Scripts that build scenes:
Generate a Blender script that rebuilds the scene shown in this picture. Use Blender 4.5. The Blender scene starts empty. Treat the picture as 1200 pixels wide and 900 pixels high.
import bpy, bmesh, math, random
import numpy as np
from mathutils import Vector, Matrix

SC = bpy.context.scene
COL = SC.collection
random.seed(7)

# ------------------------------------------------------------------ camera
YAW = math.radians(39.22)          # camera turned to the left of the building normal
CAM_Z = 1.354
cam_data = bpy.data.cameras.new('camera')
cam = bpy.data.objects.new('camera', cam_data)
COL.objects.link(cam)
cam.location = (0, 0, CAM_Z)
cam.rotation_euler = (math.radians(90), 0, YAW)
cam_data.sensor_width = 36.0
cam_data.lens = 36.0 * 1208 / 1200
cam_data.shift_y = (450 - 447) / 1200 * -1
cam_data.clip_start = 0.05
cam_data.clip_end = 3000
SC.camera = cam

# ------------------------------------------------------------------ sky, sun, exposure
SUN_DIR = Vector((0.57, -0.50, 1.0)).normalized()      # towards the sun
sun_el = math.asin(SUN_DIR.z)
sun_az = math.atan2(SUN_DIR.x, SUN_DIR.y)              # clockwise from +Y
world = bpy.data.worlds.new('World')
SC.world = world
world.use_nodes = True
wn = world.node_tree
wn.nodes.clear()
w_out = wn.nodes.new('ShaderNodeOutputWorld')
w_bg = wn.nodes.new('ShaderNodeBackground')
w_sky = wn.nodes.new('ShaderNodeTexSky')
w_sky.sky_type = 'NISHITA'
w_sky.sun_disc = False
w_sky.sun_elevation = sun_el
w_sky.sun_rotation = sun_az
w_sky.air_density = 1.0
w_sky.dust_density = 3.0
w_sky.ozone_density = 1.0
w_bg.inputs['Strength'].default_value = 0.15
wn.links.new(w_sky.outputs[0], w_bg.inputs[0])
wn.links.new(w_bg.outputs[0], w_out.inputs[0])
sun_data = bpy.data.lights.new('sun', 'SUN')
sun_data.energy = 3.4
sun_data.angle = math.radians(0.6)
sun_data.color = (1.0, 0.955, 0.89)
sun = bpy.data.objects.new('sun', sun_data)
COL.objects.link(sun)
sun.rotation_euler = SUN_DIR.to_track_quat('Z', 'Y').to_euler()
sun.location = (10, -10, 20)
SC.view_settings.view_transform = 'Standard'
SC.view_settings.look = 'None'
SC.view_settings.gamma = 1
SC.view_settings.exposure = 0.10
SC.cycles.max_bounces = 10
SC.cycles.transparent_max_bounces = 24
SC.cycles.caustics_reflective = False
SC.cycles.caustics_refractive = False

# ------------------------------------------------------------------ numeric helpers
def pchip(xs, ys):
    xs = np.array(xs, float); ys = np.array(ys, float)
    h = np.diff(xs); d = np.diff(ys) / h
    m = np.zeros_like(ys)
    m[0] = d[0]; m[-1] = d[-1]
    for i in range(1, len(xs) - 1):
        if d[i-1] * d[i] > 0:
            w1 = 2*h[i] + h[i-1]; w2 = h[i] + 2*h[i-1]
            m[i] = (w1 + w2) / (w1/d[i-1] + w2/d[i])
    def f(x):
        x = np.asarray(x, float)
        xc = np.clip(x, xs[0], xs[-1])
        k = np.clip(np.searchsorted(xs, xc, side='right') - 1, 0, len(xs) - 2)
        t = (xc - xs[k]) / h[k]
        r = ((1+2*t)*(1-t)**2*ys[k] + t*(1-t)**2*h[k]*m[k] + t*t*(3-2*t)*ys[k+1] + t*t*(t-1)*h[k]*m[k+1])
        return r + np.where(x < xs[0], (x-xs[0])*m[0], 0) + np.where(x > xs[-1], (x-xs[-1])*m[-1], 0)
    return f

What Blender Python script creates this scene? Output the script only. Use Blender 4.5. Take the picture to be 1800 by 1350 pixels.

*To be done*:
The listing above should be transcribed in full, exactly as written.

*Answer to the problem*:
Generate a Blender script that rebuilds the scene shown in this picture. Use Blender 4.5. The Blender scene starts empty. Treat the picture as 1200 pixels wide and 900 pixels high.
import bpy, bmesh, math, random
import numpy as np
from mathutils import Vector, Matrix

SC = bpy.context.scene
COL = SC.collection
random.seed(7)

# ------------------------------------------------------------------ camera
YAW = math.radians(39.22)          # camera turned to the left of the building normal
CAM_Z = 1.354
cam_data = bpy.data.cameras.new('camera')
cam = bpy.data.objects.new('camera', cam_data)
COL.objects.link(cam)
cam.location = (0, 0, CAM_Z)
cam.rotation_euler = (math.radians(90), 0, YAW)
cam_data.sensor_width = 36.0
cam_data.lens = 36.0 * 1208 / 1200
cam_data.shift_y = (450 - 447) / 1200 * -1
cam_data.clip_start = 0.05
cam_data.clip_end = 3000
SC.camera = cam

# ------------------------------------------------------------------ sky, sun, exposure
SUN_DIR = Vector((0.57, -0.50, 1.0)).normalized()      # towards the sun
sun_el = math.asin(SUN_DIR.z)
sun_az = math.atan2(SUN_DIR.x, SUN_DIR.y)              # clockwise from +Y
world = bpy.data.worlds.new('World')
SC.world = world
world.use_nodes = True
wn = world.node_tree
wn.nodes.clear()
w_out = wn.nodes.new('ShaderNodeOutputWorld')
w_bg = wn.nodes.new('ShaderNodeBackground')
w_sky = wn.nodes.new('ShaderNodeTexSky')
w_sky.sky_type = 'NISHITA'
w_sky.sun_disc = False
w_sky.sun_elevation = sun_el
w_sky.sun_rotation = sun_az
w_sky.air_density = 1.0
w_sky.dust_density = 3.0
w_sky.ozone_density = 1.0
w_bg.inputs['Strength'].default_value = 0.15
wn.links.new(w_sky.outputs[0], w_bg.inputs[0])
wn.links.new(w_bg.outputs[0], w_out.inputs[0])
sun_data = bpy.data.lights.new('sun', 'SUN')
sun_data.energy = 3.4
sun_data.angle = math.radians(0.6)
sun_data.color = (1.0, 0.955, 0.89)
sun = bpy.data.objects.new('sun', sun_data)
COL.objects.link(sun)
sun.rotation_euler = SUN_DIR.to_track_quat('Z', 'Y').to_euler()
sun.location = (10, -10, 20)
SC.view_settings.view_transform = 'Standard'
SC.view_settings.look = 'None'
SC.view_settings.gamma = 1
SC.view_settings.exposure = 0.10
SC.cycles.max_bounces = 10
SC.cycles.transparent_max_bounces = 24
SC.cycles.caustics_reflective = False
SC.cycles.caustics_refractive = False

# ------------------------------------------------------------------ numeric helpers
def pchip(xs, ys):
    xs = np.array(xs, float); ys = np.array(ys, float)
    h = np.diff(xs); d = np.diff(ys) / h
    m = np.zeros_like(ys)
    m[0] = d[0]; m[-1] = d[-1]
    for i in range(1, len(xs) - 1):
        if d[i-1] * d[i] > 0:
            w1 = 2*h[i] + h[i-1]; w2 = h[i] + 2*h[i-1]
            m[i] = (w1 + w2) / (w1/d[i-1] + w2/d[i])
    def f(x):
        x = np.asarray(x, float)
        xc = np.clip(x, xs[0], xs[-1])
        k = np.clip(np.searchsorted(xs, xc, side='right') - 1, 0, len(xs) - 2)
        t = (xc - xs[k]) / h[k]
        r = ((1+2*t)*(1-t)**2*ys[k] + t*(1-t)**2*h[k]*m[k] + t*t*(3-2*t)*ys[k+1] + t*t*(t-1)*h[k]*m[k+1])
        return r + np.where(x < xs[0], (x-xs[0])*m[0], 0) + np.where(x > xs[-1], (x-xs[-1])*m[-1], 0)
    return f

What Blender Python script creates this scene? Output the script only. Use Blender 4.5. Take the picture to be 1800 by 1350 pixels.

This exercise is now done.